Me: Yes, that's why you called Corporate Woods...in Orchards.
Inquiry: Well how much is your two bedroom?
Me: The two bedroom rents at...
Inquiry: Is it like the valley? Why...your apartments...they expensive?
Me: well, they're in market range if that's what you're asking and we pay water, sewer,...
Inquiry: Why what utilities is included.
Me: well...we pay water, sewer, and garbage.
Inquiry: You know how much one pineapple?
Me: I don't really care for pineapple.
Inquiry: WHAT! Not even the hybrid kine?
Me: Uh. No. I don't care for the pokies in my mouth.
Inquiry: 'Fo real?!
Me: anyway, I can mail them the application packet since they're still on Maui.
Inquiry: Ok. I goin' have the grandmada co-sign. Why can?
Me: Umm, well how the process works is..
Inquiry: Can or no can?!
Me: Umm, I was just trying to say that the grandma can sign, but they need to go through the application process first.
Inquiry: Ok. I call you back. Kden.
Phone Disconnects.

Welcome to my world. I had a good laugh..and an urge to buy a pineapple.

Tuesday, March 30, 2010

Sleeping On The Couch Sucks Ass...

I've been up for days it seems.

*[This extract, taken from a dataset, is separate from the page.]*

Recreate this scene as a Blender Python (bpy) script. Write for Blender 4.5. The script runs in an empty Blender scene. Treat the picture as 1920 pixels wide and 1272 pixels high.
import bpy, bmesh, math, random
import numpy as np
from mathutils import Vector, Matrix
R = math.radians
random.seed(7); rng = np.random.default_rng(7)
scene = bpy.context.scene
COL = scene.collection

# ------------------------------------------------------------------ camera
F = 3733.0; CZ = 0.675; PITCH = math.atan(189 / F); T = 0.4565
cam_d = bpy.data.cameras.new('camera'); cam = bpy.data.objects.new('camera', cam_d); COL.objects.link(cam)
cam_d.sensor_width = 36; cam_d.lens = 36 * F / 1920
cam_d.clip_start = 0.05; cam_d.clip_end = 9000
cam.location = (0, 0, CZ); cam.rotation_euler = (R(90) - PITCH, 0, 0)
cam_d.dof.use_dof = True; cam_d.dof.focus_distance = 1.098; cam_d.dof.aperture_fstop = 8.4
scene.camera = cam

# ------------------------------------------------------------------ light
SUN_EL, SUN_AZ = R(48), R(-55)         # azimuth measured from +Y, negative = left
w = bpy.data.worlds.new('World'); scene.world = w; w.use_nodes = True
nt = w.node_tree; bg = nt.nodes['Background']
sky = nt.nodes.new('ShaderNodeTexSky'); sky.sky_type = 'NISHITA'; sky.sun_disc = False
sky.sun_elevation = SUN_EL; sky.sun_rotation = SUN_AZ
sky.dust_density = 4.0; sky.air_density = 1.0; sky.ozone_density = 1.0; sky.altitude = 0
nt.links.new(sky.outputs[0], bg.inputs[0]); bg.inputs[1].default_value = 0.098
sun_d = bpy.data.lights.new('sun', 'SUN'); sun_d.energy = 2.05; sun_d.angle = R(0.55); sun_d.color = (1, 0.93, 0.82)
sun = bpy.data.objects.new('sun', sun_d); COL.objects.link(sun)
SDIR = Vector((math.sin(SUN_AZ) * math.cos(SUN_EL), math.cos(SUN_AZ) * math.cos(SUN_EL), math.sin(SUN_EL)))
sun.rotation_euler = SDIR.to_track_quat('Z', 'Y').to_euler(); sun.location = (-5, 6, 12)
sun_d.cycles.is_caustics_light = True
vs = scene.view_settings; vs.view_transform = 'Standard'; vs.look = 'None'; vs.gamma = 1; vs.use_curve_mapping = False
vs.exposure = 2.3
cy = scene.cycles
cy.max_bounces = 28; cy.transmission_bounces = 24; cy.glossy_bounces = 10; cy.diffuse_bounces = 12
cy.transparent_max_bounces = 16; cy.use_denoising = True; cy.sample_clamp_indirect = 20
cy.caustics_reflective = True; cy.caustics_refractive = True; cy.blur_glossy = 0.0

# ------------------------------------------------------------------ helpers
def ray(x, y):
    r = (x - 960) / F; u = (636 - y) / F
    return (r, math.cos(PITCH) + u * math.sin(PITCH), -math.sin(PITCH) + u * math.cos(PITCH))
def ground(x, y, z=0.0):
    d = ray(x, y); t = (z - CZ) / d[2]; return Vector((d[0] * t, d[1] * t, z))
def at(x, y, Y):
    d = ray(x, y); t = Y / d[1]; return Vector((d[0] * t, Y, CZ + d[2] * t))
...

I get an hour or two worth of rest and then it starts all over again. I've neglected my blog because I can't think strait, I'm constantly irritated, and I want to slap someone so hard that it makes their head spin backwards.

What I don't understand, what I think that is bothering me the most, is that Robert can sleep through it all! Then, if I wake him up he acts as if he's been up with me. And, I know it isn't just him. I know other dads do it too, so I shouldn't feel irritated. I am sleep deprived, hungry, and very irritable.

There is no real blog except to say...if I sleep on the couch one more time I might lose it.

Sunday, March 14, 2010

It's Off To Church We Go...

Today's blog isn't funny, just FYI.

Today we are going to try out a new church. When we moved out of the truck and into our first apartment I thought it was important to find a church. Robert and I were raised Catholic and we felt that it was important to give our children, then it was just Isaiah, a sense of belonging. In fact, we'd attend "Trucker's Church" when we lived in the truck. It was a 40-foot trailer that had been converted into a non-denominational worshipping center.

Personally, I like a small, quaint church. The church we went to out in Sandy is beautiful--especially in the winter. The community was small and everyone was very, very nice. I felt surrounded by extended family there. The church we're going to today is not that sort of church. It has three Sunday masses and a school! I am sort of nervous. On the other hand, it has day care and it has a children's choir. Very cute.

My hope is to find a place, near to our home, where my children can flourish and where they can learn to know a higher power. I am excited for them. I'd love Isaiah to go to the Sunday School and I would like nothing better than to volunteer in the nursery. YAY!